Booked a flight from Manchester to Paris, France, that will then take me to Seoul, South Korea. The departing flight says

02 Oct 05:55 - 07:10 (+2) Manchester to Seoul 1x transfer (Paris)

Does the +2 mean I will only arrive in Seoul Tuesday at 7:10am? I have to be very certain since I will have someone picking me up at the airport and don't want to give them the wrong date!

  • 2
    Please provide the airline names, flight numbers, and departure dates for both the Manchester > Paris flight and the Paris > Seoul flight. Sep 6, 2022 at 20:05
  • Should we assume MAN and not MHT, since MHT doesn't seem to be an international airport?
    – shoover
    Sep 6, 2022 at 22:40
  • 3
    Does your flight go directly MAN-CDG (and CDG-ICN), or does it go MAN-AMS-CDG (and then CDG-ICN)? I see a 40h and a 45h flight MAN-AMS (14h layover), AMS-CDG (11h layover), CDG-ICN that leaves at 1635 on Sunday and arrives 1635 on Tuesday.
    – shoover
    Sep 6, 2022 at 22:44
  • Very, very closely related (possibly duplicate?) question which also answers this one: What does the (+1) mean in flight search engines?
    – reirab
    Sep 8, 2022 at 19:13

2 Answers 2


In general, +2 would mean that the flight arrives 2 days after departure. This is not uncommon especially when you're crossing the international date line where you lose a day whilst in flight. eg, flights from San Francisco to Australia always land "2 days" after they depart - despite only being a ~15 hour flight.

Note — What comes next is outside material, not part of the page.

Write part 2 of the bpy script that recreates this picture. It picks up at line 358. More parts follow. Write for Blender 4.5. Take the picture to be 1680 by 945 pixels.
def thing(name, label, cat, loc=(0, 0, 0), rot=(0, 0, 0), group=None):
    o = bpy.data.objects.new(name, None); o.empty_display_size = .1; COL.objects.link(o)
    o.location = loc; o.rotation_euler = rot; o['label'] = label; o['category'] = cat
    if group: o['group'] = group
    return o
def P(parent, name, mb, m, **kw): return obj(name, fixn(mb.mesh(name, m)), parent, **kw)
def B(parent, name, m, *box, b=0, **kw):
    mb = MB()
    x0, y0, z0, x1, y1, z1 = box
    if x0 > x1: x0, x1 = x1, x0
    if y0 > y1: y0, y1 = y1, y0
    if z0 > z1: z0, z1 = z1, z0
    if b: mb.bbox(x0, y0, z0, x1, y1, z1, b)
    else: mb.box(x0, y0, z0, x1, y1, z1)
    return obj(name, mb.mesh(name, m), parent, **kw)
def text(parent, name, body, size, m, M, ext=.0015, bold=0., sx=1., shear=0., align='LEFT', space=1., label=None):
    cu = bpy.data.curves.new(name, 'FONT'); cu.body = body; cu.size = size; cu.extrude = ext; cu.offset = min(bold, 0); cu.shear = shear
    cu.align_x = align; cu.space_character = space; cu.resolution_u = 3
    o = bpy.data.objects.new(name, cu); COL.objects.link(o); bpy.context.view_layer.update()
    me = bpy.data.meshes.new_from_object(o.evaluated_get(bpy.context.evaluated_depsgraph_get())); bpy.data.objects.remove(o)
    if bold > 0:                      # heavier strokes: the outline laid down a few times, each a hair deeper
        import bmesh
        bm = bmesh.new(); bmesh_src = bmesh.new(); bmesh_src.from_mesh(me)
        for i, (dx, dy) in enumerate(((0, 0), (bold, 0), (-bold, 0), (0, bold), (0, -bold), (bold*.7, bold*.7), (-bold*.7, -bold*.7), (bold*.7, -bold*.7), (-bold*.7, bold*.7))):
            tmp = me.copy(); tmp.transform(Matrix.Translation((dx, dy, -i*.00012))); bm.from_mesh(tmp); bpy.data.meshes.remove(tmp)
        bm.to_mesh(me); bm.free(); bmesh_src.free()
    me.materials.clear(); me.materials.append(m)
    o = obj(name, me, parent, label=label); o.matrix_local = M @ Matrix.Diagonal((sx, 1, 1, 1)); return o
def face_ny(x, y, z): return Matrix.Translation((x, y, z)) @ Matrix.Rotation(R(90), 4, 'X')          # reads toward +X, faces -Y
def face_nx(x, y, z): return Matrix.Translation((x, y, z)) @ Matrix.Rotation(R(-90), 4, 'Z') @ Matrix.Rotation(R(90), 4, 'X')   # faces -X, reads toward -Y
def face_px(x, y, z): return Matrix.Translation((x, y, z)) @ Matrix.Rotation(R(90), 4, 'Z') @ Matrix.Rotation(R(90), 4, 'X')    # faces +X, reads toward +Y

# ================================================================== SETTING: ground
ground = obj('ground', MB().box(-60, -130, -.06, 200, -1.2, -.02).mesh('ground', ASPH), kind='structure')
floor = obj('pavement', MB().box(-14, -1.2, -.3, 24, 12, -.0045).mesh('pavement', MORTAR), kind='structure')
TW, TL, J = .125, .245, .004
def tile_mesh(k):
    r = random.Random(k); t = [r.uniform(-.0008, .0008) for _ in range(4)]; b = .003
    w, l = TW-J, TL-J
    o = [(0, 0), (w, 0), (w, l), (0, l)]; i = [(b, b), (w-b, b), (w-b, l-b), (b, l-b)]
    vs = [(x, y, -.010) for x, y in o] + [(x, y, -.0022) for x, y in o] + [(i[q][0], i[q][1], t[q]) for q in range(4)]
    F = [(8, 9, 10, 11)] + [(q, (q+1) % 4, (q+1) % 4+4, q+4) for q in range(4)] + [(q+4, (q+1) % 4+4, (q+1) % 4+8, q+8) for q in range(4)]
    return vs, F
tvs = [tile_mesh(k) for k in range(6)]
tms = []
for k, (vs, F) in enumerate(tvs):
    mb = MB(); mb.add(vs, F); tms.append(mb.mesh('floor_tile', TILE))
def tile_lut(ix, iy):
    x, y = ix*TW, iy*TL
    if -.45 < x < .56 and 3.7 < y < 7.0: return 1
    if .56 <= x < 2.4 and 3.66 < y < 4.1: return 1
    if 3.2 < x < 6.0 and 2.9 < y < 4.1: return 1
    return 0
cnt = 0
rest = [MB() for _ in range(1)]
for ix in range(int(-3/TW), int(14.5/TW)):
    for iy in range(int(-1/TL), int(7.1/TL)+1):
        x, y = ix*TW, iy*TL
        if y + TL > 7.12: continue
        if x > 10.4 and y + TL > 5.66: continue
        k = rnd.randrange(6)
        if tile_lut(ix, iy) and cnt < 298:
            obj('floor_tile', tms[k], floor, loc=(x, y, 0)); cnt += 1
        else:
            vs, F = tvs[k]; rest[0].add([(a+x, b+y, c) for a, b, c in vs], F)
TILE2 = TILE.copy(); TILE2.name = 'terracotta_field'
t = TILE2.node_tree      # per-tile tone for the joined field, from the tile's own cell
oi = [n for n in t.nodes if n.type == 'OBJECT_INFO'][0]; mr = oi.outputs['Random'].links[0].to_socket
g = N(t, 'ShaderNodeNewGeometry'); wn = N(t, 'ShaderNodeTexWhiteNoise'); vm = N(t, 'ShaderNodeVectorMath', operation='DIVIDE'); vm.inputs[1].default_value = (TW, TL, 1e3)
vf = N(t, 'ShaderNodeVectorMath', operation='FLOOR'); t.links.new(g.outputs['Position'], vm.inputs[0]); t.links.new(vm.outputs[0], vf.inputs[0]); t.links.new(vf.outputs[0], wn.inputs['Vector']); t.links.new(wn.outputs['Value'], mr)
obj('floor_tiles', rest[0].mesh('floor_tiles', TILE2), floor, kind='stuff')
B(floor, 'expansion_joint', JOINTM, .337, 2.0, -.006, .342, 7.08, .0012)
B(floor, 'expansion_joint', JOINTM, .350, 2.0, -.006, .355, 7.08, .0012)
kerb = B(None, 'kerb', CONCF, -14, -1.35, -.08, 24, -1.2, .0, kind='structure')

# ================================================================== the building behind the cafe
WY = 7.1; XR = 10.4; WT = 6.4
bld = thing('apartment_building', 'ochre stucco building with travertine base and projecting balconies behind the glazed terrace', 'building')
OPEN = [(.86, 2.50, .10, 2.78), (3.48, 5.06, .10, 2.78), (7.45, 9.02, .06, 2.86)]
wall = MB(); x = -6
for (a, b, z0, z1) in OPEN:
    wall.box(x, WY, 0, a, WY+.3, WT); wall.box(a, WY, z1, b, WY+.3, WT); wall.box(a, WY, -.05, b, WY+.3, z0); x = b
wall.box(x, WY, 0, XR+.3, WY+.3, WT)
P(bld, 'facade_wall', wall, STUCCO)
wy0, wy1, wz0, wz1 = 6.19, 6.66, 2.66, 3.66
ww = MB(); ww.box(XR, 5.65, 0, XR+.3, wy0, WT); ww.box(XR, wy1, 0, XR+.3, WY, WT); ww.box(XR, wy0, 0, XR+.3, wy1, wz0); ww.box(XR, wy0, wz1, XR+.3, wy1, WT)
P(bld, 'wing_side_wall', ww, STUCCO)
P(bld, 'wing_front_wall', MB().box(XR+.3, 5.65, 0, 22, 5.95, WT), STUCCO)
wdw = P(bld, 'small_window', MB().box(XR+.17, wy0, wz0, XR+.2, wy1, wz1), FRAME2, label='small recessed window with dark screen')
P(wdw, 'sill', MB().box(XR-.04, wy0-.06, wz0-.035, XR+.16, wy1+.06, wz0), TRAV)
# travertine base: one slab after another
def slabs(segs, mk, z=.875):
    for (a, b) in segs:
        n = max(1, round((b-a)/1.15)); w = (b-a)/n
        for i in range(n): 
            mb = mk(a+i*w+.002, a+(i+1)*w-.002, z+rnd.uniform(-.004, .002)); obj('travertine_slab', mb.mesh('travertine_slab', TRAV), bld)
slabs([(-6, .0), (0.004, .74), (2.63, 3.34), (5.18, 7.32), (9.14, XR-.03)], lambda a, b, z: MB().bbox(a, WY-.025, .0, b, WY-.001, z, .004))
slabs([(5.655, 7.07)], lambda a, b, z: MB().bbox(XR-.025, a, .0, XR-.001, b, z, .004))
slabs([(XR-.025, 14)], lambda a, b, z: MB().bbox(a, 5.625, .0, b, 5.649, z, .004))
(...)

However, that itinerary does not cross the international date line, so the +2 is odd.

The flights that correspond to the times you've mentioned are AF1269 (MAN-CDG) and AF264 (CDG-ICN). Normally, there would be a ~4 hour gap between the first of those flights landing and the second departing, and you would arrive in ICN on the day after departure (ie, +1)

It is possible that you actually have booked flights that give a ~28 hour layover in Paris (which would result in a +2 day arrival), however in this case that does not appear to be possible as AF264 does not fly on the 3rd of October, and there are no other flights that arrive in Seoul at 7:10am.

Most likely wherever you are seeing the details showing as +2 is thus incorrect, and you actually arrive in Seoul on the Monday the 3rd of October. However I would be checking with the airline to make sure of that!

  • 17
    "flights from San Francisco to Australia always land '2 days' after they depart - despite only being a ~15 hour flight." (And the return leg, they land before take off.)
    – ceejayoz
    Sep 7, 2022 at 12:24
  • Yeah, +2 is very common for flights from the U.S. to either Australia or Asia if they leave before midnight. If they leave after midnight, though, then they're usually just +1.
    – reirab
    Sep 8, 2022 at 19:16

What does the +2 mean on my booked flight?

It means that the arrival time is two days later (local time). One can double check by looking at flight and layover durations as well as timezone changes. A few years ago, Qatar Airways mentioned +1 on one of my tickets while in fact it was +2.

  • Yeah I'm curious what it says his Paris layover time is. That could explain why it's +2.